登美丘よりも同志社香里高校ダンス部がすごい理由

 監督やコーチが、選手や部員を殴ったり叱ったりするのは、ある誤解に基づいている。
 登美丘高校ダンス部はバブリーダンスで話題になったが、しかし報道を見る限り、akaneさんという若い女性コーチの指導方法はあきらかなパワハラであり、感心しない。
 部員がダンスに失敗すると、マイクを通じてどなりつける。するとだいたいは次の時にうまくできる。これによりコーチは「部員を上達させるには、叱るのがよいことなのだ」と思い込む。そして部員が失敗するたびに、どなり続ける。だが、人間のやることには、でき不出来の波があって当然なのだ。

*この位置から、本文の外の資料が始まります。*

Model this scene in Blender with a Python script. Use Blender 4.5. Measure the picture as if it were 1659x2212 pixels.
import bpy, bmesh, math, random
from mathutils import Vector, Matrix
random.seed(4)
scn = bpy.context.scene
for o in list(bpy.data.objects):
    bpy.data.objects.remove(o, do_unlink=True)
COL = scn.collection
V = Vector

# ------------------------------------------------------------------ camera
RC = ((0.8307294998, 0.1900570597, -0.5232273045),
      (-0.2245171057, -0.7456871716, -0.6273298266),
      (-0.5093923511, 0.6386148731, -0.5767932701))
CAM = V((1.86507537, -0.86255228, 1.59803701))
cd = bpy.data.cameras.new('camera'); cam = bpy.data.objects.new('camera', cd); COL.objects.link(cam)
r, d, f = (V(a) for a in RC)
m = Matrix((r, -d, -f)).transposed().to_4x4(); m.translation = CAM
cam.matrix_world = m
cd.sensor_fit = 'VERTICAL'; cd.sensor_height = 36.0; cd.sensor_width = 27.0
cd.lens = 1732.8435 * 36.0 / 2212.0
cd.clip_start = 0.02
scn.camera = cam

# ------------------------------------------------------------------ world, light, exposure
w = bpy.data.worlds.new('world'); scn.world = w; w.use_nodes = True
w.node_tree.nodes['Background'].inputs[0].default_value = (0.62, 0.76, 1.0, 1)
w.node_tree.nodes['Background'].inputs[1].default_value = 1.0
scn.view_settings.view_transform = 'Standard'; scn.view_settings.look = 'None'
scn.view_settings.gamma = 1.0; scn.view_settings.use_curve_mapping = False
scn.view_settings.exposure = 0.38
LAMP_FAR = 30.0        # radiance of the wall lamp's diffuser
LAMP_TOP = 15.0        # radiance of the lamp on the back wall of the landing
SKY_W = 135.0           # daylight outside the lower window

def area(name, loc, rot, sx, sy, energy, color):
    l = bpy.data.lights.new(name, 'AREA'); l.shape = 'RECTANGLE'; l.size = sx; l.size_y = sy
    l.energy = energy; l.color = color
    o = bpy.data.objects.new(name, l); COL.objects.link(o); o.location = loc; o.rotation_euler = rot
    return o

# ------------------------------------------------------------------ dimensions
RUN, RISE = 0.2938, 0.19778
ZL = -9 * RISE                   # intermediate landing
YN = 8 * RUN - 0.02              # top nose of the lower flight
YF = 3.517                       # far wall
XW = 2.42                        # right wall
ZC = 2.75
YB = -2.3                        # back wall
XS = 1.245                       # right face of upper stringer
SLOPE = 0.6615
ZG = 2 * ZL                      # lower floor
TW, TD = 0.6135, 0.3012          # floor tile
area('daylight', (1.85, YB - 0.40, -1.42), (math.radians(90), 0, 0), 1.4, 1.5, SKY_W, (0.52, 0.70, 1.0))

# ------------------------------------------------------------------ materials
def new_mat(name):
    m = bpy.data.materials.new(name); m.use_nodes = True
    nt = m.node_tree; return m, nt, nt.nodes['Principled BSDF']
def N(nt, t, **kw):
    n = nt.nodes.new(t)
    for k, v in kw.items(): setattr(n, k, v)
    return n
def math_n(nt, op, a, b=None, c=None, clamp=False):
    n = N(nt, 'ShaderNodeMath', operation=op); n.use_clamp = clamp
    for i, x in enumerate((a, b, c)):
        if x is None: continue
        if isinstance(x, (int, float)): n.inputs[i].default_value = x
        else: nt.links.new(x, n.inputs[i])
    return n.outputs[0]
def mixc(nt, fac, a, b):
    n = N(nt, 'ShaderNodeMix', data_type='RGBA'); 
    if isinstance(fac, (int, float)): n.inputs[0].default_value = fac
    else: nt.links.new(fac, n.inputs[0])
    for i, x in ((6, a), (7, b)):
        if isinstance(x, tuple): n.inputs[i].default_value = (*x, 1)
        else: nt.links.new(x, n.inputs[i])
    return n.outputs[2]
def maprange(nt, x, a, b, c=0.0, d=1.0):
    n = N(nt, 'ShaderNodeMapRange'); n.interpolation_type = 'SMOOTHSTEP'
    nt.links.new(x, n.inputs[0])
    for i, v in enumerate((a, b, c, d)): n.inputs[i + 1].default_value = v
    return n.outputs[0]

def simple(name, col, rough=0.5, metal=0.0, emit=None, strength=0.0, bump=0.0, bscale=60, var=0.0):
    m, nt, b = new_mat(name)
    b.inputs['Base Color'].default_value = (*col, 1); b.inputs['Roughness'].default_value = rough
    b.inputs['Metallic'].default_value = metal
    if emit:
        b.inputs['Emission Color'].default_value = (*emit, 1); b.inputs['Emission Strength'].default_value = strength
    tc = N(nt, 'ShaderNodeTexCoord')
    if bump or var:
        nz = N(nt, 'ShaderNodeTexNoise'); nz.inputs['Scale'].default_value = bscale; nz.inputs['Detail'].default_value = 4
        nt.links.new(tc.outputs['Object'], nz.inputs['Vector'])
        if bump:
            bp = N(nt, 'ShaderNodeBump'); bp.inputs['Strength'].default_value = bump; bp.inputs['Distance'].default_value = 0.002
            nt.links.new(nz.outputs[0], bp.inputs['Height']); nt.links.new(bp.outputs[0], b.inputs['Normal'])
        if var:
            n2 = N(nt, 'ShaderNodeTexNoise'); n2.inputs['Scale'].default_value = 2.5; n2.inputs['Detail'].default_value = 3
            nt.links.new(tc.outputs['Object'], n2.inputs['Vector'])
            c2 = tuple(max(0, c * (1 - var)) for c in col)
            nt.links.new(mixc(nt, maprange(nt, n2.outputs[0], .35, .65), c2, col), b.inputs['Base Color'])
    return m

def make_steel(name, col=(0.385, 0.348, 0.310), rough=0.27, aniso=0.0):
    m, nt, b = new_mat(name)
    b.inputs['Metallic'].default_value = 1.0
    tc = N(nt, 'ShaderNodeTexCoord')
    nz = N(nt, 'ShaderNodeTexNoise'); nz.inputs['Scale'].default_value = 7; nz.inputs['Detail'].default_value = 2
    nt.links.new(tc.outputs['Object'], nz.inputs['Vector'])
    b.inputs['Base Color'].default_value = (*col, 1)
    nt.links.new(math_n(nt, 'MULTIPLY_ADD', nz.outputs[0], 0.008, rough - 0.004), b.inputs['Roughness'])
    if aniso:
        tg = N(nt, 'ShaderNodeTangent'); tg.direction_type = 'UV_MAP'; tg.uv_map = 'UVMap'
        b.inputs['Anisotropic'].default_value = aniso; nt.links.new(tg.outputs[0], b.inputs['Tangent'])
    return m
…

 1回目は失敗した、しかし2回目には成功する。3回目はまた失敗する。4回目も失敗したが、5回目と6回目には成功した。じつはこれは、ボールを標的に当てるゲームと同じことである。ボールを投げ続ければ、一投目の成績がよかった人の大半が、二投目には悪くなり、逆に、一投目にはお粗末だった人の大半が二投目にはよくなることが知られている。統計学で「平均への回帰」という現象である。連続したゲームの結果は、平均へと回帰する。
 すなわち、成功するか失敗するかはランダムな現象であり、それを決めるのは「幸運」(偶然)である。コーチがほめても叱っても結果は同じなのだ。
ダニエル・カーネマン・村井章子訳『ファスト&スロー 上巻』早川書房「第17章 平均への回帰」を参照)
 では、監督やコーチの役割とはなにか。
 部員をほめて教えることである。スキル習得において、失敗を叱るより能力向上をほめる方が効果的だということは、ヒトを含む多くの動物実験で確かめられている。叱ることには何の意味もない。むしろ害悪なだけである。
 そもそも監督やコーチという存在は、必要なのかと問うてみよう。
 同志社香里高校ダンス部には外部コーチがおらず、生徒たちだけでダンスの練習も振り付けも行っている。それで「日本高校ダンス部選手権」で優勝するのだから、たいしたものである。まあ、私は学生のダンスや演劇や合唱といった、評価基準のあいまいな芸術分野のもの、に点数をつけて競わせるのはよくないと考えているが。
 鬼コーチの命令に黙って従うだけの生徒と、自分たちで創意工夫を凝らして自主的に練習する生徒とでは、将来どちらがよいダンサーになるかはあきらかであろう。